- **Task brief**
Your task is to quote the listing below exactly, beginning with its first line and ending on the line bearing "S.cycles.sample_clamp_indirect = 8.0".
◇ ◇ ◇
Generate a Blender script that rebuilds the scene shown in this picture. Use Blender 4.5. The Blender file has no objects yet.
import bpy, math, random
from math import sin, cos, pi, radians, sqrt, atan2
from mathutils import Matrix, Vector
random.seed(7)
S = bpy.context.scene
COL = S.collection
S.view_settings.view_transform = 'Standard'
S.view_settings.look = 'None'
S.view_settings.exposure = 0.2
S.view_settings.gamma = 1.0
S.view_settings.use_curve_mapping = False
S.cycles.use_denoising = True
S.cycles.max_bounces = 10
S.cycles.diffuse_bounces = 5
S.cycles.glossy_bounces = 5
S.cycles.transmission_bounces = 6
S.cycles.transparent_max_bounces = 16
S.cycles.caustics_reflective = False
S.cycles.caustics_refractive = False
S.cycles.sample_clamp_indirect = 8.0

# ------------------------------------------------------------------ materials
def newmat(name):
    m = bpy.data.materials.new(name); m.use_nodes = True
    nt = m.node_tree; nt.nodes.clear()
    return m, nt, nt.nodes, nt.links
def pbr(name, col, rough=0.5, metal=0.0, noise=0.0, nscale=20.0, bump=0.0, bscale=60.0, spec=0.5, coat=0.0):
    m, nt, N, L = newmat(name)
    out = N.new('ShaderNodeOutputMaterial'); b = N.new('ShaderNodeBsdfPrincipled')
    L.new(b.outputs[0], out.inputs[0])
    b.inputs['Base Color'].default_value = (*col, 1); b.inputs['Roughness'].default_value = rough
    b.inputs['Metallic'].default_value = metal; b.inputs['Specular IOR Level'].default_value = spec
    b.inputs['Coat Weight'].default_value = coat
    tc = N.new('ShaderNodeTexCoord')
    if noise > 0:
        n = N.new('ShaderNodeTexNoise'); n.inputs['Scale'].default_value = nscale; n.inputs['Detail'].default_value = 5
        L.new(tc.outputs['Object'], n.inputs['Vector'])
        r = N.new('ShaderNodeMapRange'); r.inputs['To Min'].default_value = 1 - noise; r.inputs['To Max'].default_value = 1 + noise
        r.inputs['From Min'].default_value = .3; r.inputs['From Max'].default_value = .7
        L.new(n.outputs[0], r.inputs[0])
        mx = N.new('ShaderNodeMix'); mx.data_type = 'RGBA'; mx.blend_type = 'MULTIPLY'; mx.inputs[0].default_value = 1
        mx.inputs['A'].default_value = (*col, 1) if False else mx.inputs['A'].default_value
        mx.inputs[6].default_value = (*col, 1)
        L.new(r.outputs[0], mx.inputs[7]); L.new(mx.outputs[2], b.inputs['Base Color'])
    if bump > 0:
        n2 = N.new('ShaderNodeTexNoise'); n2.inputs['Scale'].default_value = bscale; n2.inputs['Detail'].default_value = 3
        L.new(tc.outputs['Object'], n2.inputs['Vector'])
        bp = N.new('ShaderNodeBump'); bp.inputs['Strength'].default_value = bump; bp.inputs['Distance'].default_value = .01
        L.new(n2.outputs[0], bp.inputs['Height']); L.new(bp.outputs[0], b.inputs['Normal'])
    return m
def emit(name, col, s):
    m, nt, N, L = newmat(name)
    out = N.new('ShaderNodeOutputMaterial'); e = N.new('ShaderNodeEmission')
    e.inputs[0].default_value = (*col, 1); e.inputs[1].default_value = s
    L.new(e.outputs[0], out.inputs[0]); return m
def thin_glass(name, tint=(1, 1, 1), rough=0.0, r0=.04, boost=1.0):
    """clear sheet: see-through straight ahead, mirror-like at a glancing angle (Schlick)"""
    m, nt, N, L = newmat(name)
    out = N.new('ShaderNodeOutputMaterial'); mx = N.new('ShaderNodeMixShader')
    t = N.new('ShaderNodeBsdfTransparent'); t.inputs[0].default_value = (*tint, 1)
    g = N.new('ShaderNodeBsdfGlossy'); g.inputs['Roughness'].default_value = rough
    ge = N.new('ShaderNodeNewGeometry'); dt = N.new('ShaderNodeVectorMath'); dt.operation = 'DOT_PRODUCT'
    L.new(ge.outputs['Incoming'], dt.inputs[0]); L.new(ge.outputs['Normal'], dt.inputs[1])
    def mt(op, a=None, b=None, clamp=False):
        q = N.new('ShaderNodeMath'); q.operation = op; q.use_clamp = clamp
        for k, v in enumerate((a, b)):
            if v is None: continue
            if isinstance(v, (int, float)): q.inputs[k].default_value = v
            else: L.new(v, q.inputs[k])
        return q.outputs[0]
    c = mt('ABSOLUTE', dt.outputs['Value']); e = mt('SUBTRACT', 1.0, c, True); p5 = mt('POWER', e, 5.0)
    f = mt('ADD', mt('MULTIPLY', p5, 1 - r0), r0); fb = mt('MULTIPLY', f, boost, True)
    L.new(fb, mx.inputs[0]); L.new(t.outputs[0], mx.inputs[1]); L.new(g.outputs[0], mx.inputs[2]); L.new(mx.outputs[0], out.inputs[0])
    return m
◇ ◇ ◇
- **Answer to the problem**
Generate a Blender script that rebuilds the scene shown in this picture. Use Blender 4.5. The Blender file has no objects yet.
import bpy, math, random
from math import sin, cos, pi, radians, sqrt, atan2
from mathutils import Matrix, Vector
random.seed(7)
S = bpy.context.scene
COL = S.collection
S.view_settings.view_transform = 'Standard'
S.view_settings.look = 'None'
S.view_settings.exposure = 0.2
S.view_settings.gamma = 1.0
S.view_settings.use_curve_mapping = False
S.cycles.use_denoising = True
S.cycles.max_bounces = 10
S.cycles.diffuse_bounces = 5
S.cycles.glossy_bounces = 5
S.cycles.transmission_bounces = 6
S.cycles.transparent_max_bounces = 16
S.cycles.caustics_reflective = False
S.cycles.caustics_refractive = False
S.cycles.sample_clamp_indirect = 8.0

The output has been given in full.